Bhagavad Gita. Der Gesang des Erhabenen

von Michael von Brück
Verlag: Verlag der Weltreligionen im Insel Verlag [mehr Bücher von diesem Verlag zeigen]
Sparte: Philosophie
ISBN-13 978-3-458-70002-9

Preis: 42,00 Euro bei Amazon.de [Stand: 22. November 2024]
Es gibt wohl kein Buch in der Welt, welches bei seinen Lesern und Kennern derartig hohes Ansehen genießt, wie die Bhagavad Gita - das Lied von der Gottheit, die Lehre von der menschlichen Vollkommenheit im göttlichen Dasein. Selbst für viele Christen, die noch den wahren Kern des Christentums leben und begriffen haben, ist dieses Buch oftmals als unübertrefflich anerkannt. Auch Wilhelm von Humboldt war stark von der Lektüre der Gita beeinflußt und publizierte dazu seine berühmten Vorlesungen an der Berliner Akademie der Wissenschaften: "Ueber die unter dem Namen Bhagavad-Gita bekannte Episode des Maha-Bharata" (1826). Für ihn war es das "tiefste und erhabenste, was die Welt aufzuweisen hatte." Und so sagte er einst, daß er Gott danke, ihn so lange leben gelassen zu haben, um dieses Werk kennenzulernen.
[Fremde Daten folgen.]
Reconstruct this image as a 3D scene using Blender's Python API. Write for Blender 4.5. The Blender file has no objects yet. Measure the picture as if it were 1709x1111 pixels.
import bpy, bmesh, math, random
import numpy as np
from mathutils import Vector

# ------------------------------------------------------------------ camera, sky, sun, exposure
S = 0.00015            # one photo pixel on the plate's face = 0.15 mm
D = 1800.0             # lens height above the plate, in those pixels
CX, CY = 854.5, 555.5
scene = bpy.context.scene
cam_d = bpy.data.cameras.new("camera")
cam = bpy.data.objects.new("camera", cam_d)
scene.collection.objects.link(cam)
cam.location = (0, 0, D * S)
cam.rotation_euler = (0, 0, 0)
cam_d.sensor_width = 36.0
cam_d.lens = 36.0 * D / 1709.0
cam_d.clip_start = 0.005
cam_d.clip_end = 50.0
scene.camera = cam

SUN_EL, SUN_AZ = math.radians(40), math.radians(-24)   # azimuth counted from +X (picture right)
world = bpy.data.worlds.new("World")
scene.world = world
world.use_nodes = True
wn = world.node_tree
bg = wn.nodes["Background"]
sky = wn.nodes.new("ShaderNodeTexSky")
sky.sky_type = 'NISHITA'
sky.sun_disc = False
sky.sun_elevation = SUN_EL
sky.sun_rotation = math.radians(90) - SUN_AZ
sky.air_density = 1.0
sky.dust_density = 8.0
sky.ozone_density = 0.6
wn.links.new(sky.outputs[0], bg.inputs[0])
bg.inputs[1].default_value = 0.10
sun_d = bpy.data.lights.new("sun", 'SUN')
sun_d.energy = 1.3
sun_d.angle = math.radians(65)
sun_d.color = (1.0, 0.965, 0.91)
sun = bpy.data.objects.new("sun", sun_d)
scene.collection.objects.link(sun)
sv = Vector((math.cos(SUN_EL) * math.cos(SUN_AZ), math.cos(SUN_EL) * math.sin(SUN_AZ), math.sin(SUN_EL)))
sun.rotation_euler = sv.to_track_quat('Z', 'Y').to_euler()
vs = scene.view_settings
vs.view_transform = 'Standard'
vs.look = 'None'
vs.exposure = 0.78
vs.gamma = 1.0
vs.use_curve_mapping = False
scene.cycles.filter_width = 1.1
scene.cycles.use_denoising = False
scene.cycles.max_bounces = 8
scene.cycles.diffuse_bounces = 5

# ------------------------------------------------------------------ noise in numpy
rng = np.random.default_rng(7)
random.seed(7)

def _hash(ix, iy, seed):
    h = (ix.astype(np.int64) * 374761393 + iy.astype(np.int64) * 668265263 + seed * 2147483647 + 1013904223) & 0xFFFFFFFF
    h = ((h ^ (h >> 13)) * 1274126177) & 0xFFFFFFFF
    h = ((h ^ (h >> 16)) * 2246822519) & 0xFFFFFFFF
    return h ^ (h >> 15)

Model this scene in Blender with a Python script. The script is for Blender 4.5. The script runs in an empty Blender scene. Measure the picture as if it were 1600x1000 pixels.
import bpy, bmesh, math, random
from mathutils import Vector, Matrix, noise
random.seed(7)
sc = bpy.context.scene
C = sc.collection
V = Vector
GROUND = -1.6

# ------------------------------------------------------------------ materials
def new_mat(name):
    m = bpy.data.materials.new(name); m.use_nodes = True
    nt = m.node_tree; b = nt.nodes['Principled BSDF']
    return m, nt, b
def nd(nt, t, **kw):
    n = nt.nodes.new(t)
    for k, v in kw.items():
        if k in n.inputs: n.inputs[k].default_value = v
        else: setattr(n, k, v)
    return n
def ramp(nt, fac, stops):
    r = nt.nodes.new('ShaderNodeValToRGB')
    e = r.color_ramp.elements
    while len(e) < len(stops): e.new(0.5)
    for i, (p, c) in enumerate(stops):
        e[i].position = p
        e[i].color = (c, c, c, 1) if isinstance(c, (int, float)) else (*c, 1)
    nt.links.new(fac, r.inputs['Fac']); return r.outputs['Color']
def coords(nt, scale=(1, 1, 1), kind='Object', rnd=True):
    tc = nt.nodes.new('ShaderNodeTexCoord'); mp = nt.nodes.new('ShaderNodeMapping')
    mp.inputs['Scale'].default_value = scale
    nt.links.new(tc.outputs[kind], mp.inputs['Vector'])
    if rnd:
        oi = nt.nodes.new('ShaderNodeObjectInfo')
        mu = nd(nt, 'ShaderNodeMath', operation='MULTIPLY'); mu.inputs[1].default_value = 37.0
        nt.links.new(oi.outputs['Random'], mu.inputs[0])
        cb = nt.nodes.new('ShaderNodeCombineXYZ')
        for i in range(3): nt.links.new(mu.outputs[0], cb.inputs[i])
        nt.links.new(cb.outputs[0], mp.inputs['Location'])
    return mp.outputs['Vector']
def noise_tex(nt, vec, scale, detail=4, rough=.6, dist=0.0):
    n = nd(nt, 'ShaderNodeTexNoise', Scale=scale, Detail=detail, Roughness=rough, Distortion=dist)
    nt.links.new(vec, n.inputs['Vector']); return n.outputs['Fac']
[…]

Die Bhagavad Gita (Der Gesang [gita] des Erhabenen [bhagavad]), das bedeutendste religionsphilosophische Gedicht des Hinduismus, ist Teil des umfangreichen Sanskritepos Mahabharata, welches zwischen dem 4. Jh. v. Chr. und dem 4. Jh. n. Chr. seine Form erhielt. Gott Vishnu steht in menschlicher Gestalt als Wagenlenker Krishna dem Helden Arjuna vor der furchtbarsten Schlacht der indischen Mythologie zur Seite. Arjuna zweifelt in einem Pflichtenkonflikt: Seiner Aufgabe als adeliger Krieger (Kshatriya) gemäß soll er einen "gerechten Krieg" führen, um Recht und Ordnung in der Gesellschaft wiederherzustellen; auf der Gegenseite sind aber zahlreiche Verwandte und Lehrer angetreten, die er zu schützen hat. Krishna zeigt ihm, daß der Rückzug aus der Welt keine reife spirituelle Lösung ist, und belehrt ihn über die Ordnungen der Welt, des Geistes und das menschliche Leben. Man erkennt dabei als Leser im gesamten Gesang eine Synthese so unterschiedlicher Ideale wie des kultischen Opfers, der monastischen Entsagung oder der selbstlosen Tat. (127) Angesichts derartig hochwertiger Ansprüche an das Selbst erhellt sich auch das Grundanliegen der Gita: Das Handeln ohne ich-hafte Absichten und die vollkommene Hingabe an Gott führen auf der Basis von Erkenntnis zur Befreiung aus dem Leiden.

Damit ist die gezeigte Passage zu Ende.